··· Input data ···
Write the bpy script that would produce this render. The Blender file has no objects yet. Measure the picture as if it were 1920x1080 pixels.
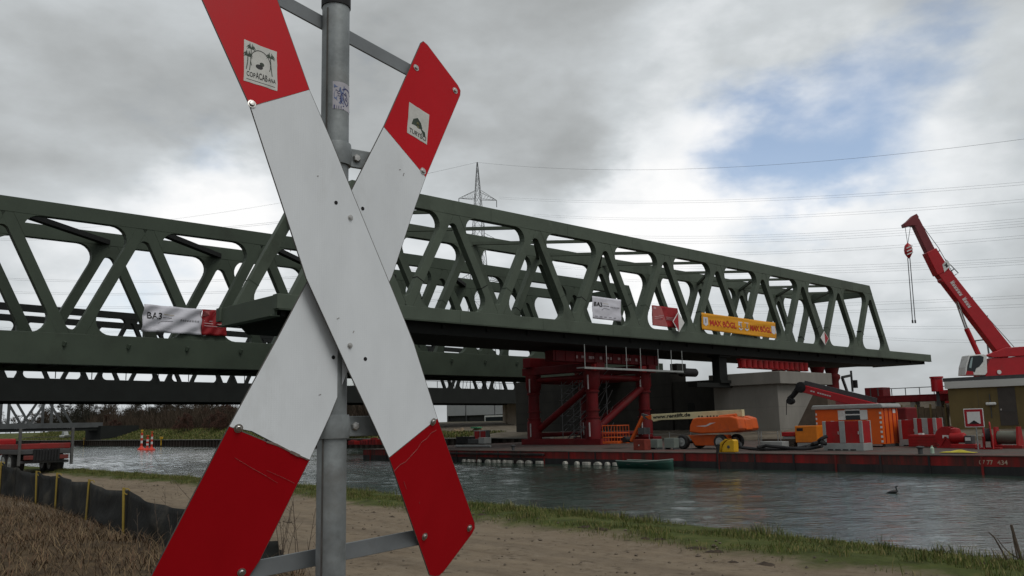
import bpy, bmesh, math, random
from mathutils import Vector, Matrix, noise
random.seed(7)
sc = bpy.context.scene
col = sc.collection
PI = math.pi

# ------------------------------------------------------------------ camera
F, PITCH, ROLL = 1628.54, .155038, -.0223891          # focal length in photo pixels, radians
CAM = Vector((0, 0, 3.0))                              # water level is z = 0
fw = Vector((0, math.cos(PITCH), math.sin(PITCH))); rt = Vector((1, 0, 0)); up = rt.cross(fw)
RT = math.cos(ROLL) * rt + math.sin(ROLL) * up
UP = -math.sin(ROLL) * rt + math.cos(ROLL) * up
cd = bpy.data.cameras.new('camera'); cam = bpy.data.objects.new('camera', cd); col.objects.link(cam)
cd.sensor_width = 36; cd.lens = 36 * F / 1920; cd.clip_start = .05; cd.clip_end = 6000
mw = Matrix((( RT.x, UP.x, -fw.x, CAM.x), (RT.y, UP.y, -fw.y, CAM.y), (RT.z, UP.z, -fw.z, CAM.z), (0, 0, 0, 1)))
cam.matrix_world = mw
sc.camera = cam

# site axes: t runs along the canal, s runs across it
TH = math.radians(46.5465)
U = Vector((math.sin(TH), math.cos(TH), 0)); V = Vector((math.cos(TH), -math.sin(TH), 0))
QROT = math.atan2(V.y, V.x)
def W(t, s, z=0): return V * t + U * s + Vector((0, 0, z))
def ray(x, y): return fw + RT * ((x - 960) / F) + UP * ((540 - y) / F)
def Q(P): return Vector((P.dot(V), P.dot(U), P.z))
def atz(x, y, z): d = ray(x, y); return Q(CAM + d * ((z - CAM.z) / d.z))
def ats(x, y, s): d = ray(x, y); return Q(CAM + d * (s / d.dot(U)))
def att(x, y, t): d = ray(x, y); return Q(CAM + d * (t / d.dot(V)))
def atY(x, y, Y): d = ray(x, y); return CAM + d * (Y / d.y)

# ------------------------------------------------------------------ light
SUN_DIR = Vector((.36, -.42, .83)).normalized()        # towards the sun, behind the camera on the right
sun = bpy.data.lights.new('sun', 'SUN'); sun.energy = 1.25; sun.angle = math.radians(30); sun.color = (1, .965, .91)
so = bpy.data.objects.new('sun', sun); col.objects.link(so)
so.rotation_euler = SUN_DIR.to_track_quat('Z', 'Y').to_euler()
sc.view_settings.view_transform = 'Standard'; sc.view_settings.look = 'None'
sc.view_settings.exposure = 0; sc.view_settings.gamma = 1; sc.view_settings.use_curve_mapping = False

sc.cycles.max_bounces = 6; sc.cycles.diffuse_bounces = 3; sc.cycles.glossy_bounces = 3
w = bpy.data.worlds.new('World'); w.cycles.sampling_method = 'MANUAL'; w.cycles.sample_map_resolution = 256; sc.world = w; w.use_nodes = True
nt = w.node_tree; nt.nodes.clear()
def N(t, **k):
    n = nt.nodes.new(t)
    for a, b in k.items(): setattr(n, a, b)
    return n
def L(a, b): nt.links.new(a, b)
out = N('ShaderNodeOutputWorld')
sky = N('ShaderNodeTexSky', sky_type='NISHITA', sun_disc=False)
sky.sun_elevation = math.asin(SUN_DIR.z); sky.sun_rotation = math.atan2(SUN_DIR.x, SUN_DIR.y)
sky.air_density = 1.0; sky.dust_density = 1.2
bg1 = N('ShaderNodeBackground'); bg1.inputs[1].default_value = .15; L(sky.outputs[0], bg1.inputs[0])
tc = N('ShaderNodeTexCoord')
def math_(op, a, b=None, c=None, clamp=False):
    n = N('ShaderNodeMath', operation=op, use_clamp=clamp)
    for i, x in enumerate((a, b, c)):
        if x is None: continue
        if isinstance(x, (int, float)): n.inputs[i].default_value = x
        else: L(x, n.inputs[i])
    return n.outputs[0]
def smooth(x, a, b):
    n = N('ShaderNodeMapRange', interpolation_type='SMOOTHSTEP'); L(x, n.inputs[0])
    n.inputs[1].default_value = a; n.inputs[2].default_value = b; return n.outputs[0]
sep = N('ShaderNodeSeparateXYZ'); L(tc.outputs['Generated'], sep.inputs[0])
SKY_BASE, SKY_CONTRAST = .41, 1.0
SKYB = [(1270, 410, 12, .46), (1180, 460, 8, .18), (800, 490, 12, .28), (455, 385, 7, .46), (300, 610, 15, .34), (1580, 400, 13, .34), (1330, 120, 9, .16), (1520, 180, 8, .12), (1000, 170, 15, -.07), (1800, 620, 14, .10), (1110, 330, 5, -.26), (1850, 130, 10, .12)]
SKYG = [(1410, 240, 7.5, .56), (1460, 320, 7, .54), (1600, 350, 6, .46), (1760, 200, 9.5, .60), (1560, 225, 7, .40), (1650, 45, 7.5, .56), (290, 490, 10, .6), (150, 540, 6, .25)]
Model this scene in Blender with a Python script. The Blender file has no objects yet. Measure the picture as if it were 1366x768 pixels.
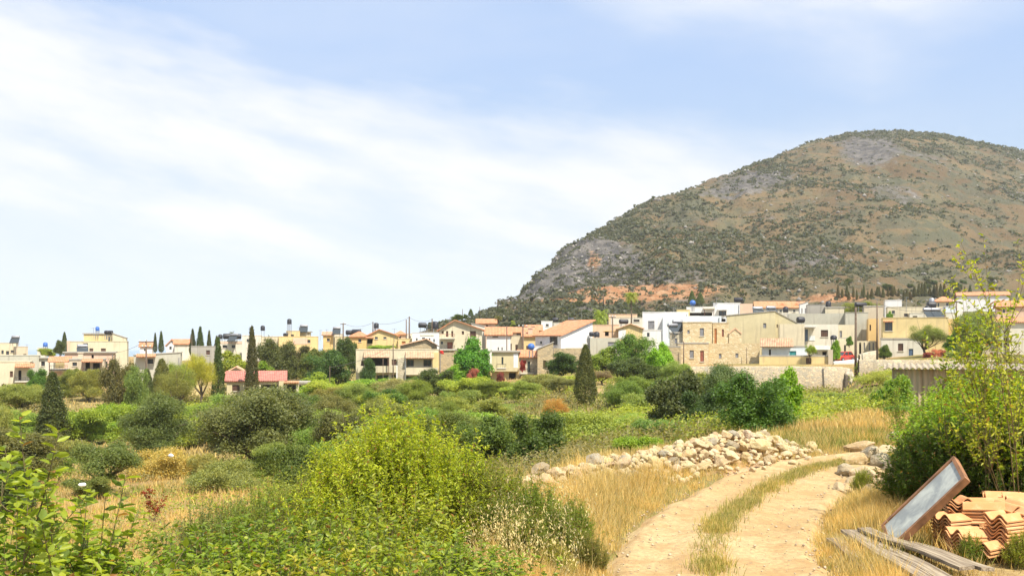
···
**Your instructions:** Write out the records above exactly as they appear, leaving out any pictures.

**Output for this exercise:**
Write the bpy script that would produce this render. The Blender file has no objects yet. Measure the picture as if it were 1920x1080 pixels.
import bpy, bmesh, math, random
from mathutils import Vector, Matrix, noise
random.seed(7)
sc = bpy.context.scene
col = sc.collection
PI = math.pi

# ------------------------------------------------------------------ camera
F, PITCH, ROLL = 1628.54, .155038, -.0223891          # focal length in photo pixels, radians
CAM = Vector((0, 0, 3.0))                              # water level is z = 0
fw = Vector((0, math.cos(PITCH), math.sin(PITCH))); rt = Vector((1, 0, 0)); up = rt.cross(fw)
RT = math.cos(ROLL) * rt + math.sin(ROLL) * up
UP = -math.sin(ROLL) * rt + math.cos(ROLL) * up
cd = bpy.data.cameras.new('camera'); cam = bpy.data.objects.new('camera', cd); col.objects.link(cam)
cd.sensor_width = 36; cd.lens = 36 * F / 1920; cd.clip_start = .05; cd.clip_end = 6000
mw = Matrix((( RT.x, UP.x, -fw.x, CAM.x), (RT.y, UP.y, -fw.y, CAM.y), (RT.z, UP.z, -fw.z, CAM.z), (0, 0, 0, 1)))
cam.matrix_world = mw
sc.camera = cam

# site axes: t runs along the canal, s runs across it
TH = math.radians(46.5465)
U = Vector((math.sin(TH), math.cos(TH), 0)); V = Vector((math.cos(TH), -math.sin(TH), 0))
QROT = math.atan2(V.y, V.x)
def W(t, s, z=0): return V * t + U * s + Vector((0, 0, z))
def ray(x, y): return fw + RT * ((x - 960) / F) + UP * ((540 - y) / F)
def Q(P): return Vector((P.dot(V), P.dot(U), P.z))
def atz(x, y, z): d = ray(x, y); return Q(CAM + d * ((z - CAM.z) / d.z))
def ats(x, y, s): d = ray(x, y); return Q(CAM + d * (s / d.dot(U)))
def att(x, y, t): d = ray(x, y); return Q(CAM + d * (t / d.dot(V)))
def atY(x, y, Y): d = ray(x, y); return CAM + d * (Y / d.y)

# ------------------------------------------------------------------ light
SUN_DIR = Vector((.36, -.42, .83)).normalized()        # towards the sun, behind the camera on the right
sun = bpy.data.lights.new('sun', 'SUN'); sun.energy = 1.25; sun.angle = math.radians(30); sun.color = (1, .965, .91)
so = bpy.data.objects.new('sun', sun); col.objects.link(so)
so.rotation_euler = SUN_DIR.to_track_quat('Z', 'Y').to_euler()
sc.view_settings.view_transform = 'Standard'; sc.view_settings.look = 'None'
sc.view_settings.exposure = 0; sc.view_settings.gamma = 1; sc.view_settings.use_curve_mapping = False

sc.cycles.max_bounces = 6; sc.cycles.diffuse_bounces = 3; sc.cycles.glossy_bounces = 3
w = bpy.data.worlds.new('World'); w.cycles.sampling_method = 'MANUAL'; w.cycles.sample_map_resolution = 256; sc.world = w; w.use_nodes = True
nt = w.node_tree; nt.nodes.clear()
def N(t, **k):
    n = nt.nodes.new(t)
    for a, b in k.items(): setattr(n, a, b)
    return n
def L(a, b): nt.links.new(a, b)
out = N('ShaderNodeOutputWorld')
sky = N('ShaderNodeTexSky', sky_type='NISHITA', sun_disc=False)
sky.sun_elevation = math.asin(SUN_DIR.z); sky.sun_rotation = math.atan2(SUN_DIR.x, SUN_DIR.y)
sky.air_density = 1.0; sky.dust_density = 1.2
bg1 = N('ShaderNodeBackground'); bg1.inputs[1].default_value = .15; L(sky.outputs[0], bg1.inputs[0])
tc = N('ShaderNodeTexCoord')
def math_(op, a, b=None, c=None, clamp=False):
    n = N('ShaderNodeMath', operation=op, use_clamp=clamp)
    for i, x in enumerate((a, b, c)):
        if x is None: continue
        if isinstance(x, (int, float)): n.inputs[i].default_value = x
        else: L(x, n.inputs[i])
    return n.outputs[0]
def smooth(x, a, b):
    n = N('ShaderNodeMapRange', interpolation_type='SMOOTHSTEP'); L(x, n.inputs[0])
    n.inputs[1].default_value = a; n.inputs[2].default_value = b; return n.outputs[0]
sep = N('ShaderNodeSeparateXYZ'); L(tc.outputs['Generated'], sep.inputs[0])
SKY_BASE, SKY_CONTRAST = .41, 1.0
SKYB = [(1270, 410, 12, .46), (1180, 460, 8, .18), (800, 490, 12, .28), (455, 385, 7, .46), (300, 610, 15, .34), (1580, 400, 13, .34), (1330, 120, 9, .16), (1520, 180, 8, .12), (1000, 170, 15, -.07), (1800, 620, 14, .10), (1110, 330, 5, -.26), (1850, 130, 10, .12)]
SKYG = [(1410, 240, 7.5, .56), (1460, 320, 7, .54), (1600, 350, 6, .46), (1760, 200, 9.5, .60), (1560, 225, 7, .40), (1650, 45, 7.5, .56), (290, 490, 10, .6), (150, 540, 6, .25)]
Model this scene in Blender with a Python script. The Blender file has no objects yet. Measure the picture as if it were 1366x768 pixels.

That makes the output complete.